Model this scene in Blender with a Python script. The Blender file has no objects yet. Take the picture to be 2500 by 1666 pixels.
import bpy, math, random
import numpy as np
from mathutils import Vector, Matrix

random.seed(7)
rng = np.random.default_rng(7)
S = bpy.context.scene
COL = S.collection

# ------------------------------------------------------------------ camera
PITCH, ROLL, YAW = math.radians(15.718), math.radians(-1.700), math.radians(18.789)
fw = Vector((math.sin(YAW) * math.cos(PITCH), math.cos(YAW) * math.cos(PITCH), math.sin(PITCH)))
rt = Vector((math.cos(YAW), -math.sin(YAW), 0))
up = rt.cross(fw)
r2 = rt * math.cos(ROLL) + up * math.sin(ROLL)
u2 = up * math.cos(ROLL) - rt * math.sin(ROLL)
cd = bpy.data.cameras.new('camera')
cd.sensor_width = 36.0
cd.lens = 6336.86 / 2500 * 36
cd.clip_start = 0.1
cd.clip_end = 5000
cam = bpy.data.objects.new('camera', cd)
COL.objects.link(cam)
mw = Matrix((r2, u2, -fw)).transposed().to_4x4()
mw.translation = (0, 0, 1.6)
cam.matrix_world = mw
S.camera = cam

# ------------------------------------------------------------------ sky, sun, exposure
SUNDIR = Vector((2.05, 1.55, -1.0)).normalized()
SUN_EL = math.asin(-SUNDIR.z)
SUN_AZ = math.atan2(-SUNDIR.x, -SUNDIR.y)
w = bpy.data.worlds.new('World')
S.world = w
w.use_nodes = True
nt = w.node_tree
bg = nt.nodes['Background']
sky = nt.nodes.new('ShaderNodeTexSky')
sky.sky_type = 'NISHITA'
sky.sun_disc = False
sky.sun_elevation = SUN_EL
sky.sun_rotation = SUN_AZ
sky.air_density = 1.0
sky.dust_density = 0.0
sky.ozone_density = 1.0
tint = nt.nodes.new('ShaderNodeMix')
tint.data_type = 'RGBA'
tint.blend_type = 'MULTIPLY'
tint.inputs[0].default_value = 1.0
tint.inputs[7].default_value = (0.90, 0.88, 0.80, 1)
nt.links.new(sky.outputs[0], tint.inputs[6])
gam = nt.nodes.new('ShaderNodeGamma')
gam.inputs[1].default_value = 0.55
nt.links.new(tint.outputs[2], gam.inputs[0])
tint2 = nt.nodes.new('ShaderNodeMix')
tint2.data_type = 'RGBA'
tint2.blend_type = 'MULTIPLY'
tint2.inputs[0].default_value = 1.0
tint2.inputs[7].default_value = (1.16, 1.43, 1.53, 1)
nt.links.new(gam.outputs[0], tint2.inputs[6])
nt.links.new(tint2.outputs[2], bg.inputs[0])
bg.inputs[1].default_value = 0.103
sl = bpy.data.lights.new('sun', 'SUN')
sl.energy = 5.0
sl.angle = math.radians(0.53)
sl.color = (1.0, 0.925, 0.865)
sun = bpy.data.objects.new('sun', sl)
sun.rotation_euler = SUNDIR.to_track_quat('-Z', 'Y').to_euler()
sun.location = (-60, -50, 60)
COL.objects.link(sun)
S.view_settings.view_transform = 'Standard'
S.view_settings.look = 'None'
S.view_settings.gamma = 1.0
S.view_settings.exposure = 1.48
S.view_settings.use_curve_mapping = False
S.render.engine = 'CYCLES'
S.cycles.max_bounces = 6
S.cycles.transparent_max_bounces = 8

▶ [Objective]
Copy out the full material exactly as it appears.

▶ [The reply]
Model this scene in Blender with a Python script. The Blender file has no objects yet. Take the picture to be 2500 by 1666 pixels.
import bpy, math, random
import numpy as np
from mathutils import Vector, Matrix

random.seed(7)
rng = np.random.default_rng(7)
S = bpy.context.scene
COL = S.collection

# ------------------------------------------------------------------ camera
PITCH, ROLL, YAW = math.radians(15.718), math.radians(-1.700), math.radians(18.789)
fw = Vector((math.sin(YAW) * math.cos(PITCH), math.cos(YAW) * math.cos(PITCH), math.sin(PITCH)))
rt = Vector((math.cos(YAW), -math.sin(YAW), 0))
up = rt.cross(fw)
r2 = rt * math.cos(ROLL) + up * math.sin(ROLL)
u2 = up * math.cos(ROLL) - rt * math.sin(ROLL)
cd = bpy.data.cameras.new('camera')
cd.sensor_width = 36.0
cd.lens = 6336.86 / 2500 * 36
cd.clip_start = 0.1
cd.clip_end = 5000
cam = bpy.data.objects.new('camera', cd)
COL.objects.link(cam)
mw = Matrix((r2, u2, -fw)).transposed().to_4x4()
mw.translation = (0, 0, 1.6)
cam.matrix_world = mw
S.camera = cam

# ------------------------------------------------------------------ sky, sun, exposure
SUNDIR = Vector((2.05, 1.55, -1.0)).normalized()
SUN_EL = math.asin(-SUNDIR.z)
SUN_AZ = math.atan2(-SUNDIR.x, -SUNDIR.y)
w = bpy.data.worlds.new('World')
S.world = w
w.use_nodes = True
nt = w.node_tree
bg = nt.nodes['Background']
sky = nt.nodes.new('ShaderNodeTexSky')
sky.sky_type = 'NISHITA'
sky.sun_disc = False
sky.sun_elevation = SUN_EL
sky.sun_rotation = SUN_AZ
sky.air_density = 1.0
sky.dust_density = 0.0
sky.ozone_density = 1.0
tint = nt.nodes.new('ShaderNodeMix')
tint.data_type = 'RGBA'
tint.blend_type = 'MULTIPLY'
tint.inputs[0].default_value = 1.0
tint.inputs[7].default_value = (0.90, 0.88, 0.80, 1)
nt.links.new(sky.outputs[0], tint.inputs[6])
gam = nt.nodes.new('ShaderNodeGamma')
gam.inputs[1].default_value = 0.55
nt.links.new(tint.outputs[2], gam.inputs[0])
tint2 = nt.nodes.new('ShaderNodeMix')
tint2.data_type = 'RGBA'
tint2.blend_type = 'MULTIPLY'
tint2.inputs[0].default_value = 1.0
tint2.inputs[7].default_value = (1.16, 1.43, 1.53, 1)
nt.links.new(gam.outputs[0], tint2.inputs[6])
nt.links.new(tint2.outputs[2], bg.inputs[0])
bg.inputs[1].default_value = 0.103
sl = bpy.data.lights.new('sun', 'SUN')
sl.energy = 5.0
sl.angle = math.radians(0.53)
sl.color = (1.0, 0.925, 0.865)
sun = bpy.data.objects.new('sun', sl)
sun.rotation_euler = SUNDIR.to_track_quat('-Z', 'Y').to_euler()
sun.location = (-60, -50, 60)
COL.objects.link(sun)
S.view_settings.view_transform = 'Standard'
S.view_settings.look = 'None'
S.view_settings.gamma = 1.0
S.view_settings.exposure = 1.48
S.view_settings.use_curve_mapping = False
S.render.engine = 'CYCLES'
S.cycles.max_bounces = 6
S.cycles.transparent_max_bounces = 8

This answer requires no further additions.